There are a number of best practices applicable to offer letters. At a minimum, of course, the offer letter should include an employment at-will statement, unless the employment is not intended to be at-will. But simply including that statement does not mean the offer letter cannot be contractual in nature for purposes unrelated to the right to discharge. Representations made in the offer letter can be enforceable, particularly representations about bonus compensation. If the offer letter refers to potential bonus compensation, it should also incorporate by reference the terms of the bonus plan, and explicitly describe any eligibility requirements, including, if applicable, the requirement of active employment on the payout date. Most important, if the bonus plan is a discretionary plan – meaning that whether there will be a payout and how much the payout will be is entirely discretionary with the employer -- that fact should be stated. Language like that can provide a complete defense to a claim by a discharged employee that he was entitled to bonus compensation as unpaid wages under the NYLL. Bonus compensation can be “wages” under the NYLL, but only if it has already been “earned” at the time of termination. It is not “earned,” if, at the time of discharge, the payment is conditioned on some future event or left to the discretion of the employer.
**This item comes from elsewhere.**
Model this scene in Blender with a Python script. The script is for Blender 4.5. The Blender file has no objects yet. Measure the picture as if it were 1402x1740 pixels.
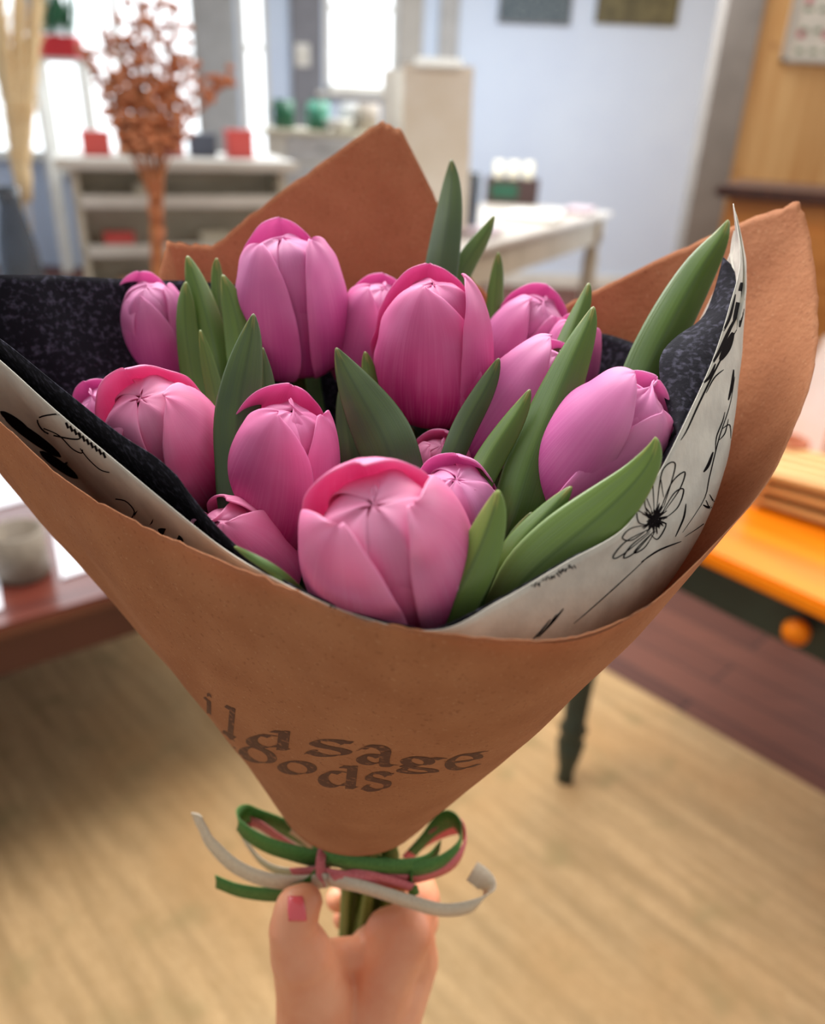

On the less intuitive side, consider including what lawyers refer to as a “merger clause.” A merger clause states that the offer letter supersedes prior discussions and agreements, if any, between the parties. When such a clause is included in an offer letter, it can be used to defeat a breach of contract claim based on an alleged oral promise of something different than what was stated in the offer letter.
Some employers do not like to complicate an offer letter or make it too lengthy. In many cases that is not necessary, but in others inserting some complication in the letter is just prudent risk management, which can pay significant future dividends.